*EXERCISE DESCRIPTION*
Quote exactly the lines spanning from the top of the data below to the line that contains "from mathutils import Vector, Matrix", including both.

···

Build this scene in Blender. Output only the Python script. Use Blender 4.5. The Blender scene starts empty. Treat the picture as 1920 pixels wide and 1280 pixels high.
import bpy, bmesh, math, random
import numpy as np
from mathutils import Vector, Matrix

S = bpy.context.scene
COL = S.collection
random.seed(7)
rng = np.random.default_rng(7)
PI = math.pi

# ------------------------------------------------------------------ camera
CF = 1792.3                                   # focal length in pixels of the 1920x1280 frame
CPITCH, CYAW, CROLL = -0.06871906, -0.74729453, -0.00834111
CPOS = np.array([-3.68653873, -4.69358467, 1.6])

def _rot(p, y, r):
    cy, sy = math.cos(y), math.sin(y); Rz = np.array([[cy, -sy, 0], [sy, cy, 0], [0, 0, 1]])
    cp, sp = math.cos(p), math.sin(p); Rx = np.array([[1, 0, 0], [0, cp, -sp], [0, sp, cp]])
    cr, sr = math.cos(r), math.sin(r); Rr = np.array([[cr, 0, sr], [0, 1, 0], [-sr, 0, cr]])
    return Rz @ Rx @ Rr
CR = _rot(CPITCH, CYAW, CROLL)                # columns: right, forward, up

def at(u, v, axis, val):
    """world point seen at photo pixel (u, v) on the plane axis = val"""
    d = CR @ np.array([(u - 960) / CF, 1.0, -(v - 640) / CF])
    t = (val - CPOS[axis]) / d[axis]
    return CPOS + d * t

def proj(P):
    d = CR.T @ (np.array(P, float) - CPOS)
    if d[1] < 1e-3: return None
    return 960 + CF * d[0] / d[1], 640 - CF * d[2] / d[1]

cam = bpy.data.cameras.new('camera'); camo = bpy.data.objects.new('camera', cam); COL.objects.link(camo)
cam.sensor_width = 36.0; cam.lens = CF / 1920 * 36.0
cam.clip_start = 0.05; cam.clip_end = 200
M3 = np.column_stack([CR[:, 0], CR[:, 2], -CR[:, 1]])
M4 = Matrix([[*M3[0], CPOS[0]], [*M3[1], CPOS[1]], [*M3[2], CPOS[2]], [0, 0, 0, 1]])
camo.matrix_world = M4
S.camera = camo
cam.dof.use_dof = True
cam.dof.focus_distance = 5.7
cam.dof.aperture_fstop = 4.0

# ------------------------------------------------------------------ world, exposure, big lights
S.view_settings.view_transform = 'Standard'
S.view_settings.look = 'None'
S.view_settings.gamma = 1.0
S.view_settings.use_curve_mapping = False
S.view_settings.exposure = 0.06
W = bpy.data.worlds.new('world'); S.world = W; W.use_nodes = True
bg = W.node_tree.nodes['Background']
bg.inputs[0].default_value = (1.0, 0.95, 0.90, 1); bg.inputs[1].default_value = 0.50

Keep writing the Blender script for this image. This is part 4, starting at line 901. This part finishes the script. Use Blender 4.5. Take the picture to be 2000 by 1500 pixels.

···

*EXERCISE RESULT*
Build this scene in Blender. Output only the Python script. Use Blender 4.5. The Blender scene starts empty. Treat the picture as 1920 pixels wide and 1280 pixels high.
import bpy, bmesh, math, random
import numpy as np
from mathutils import Vector, Matrix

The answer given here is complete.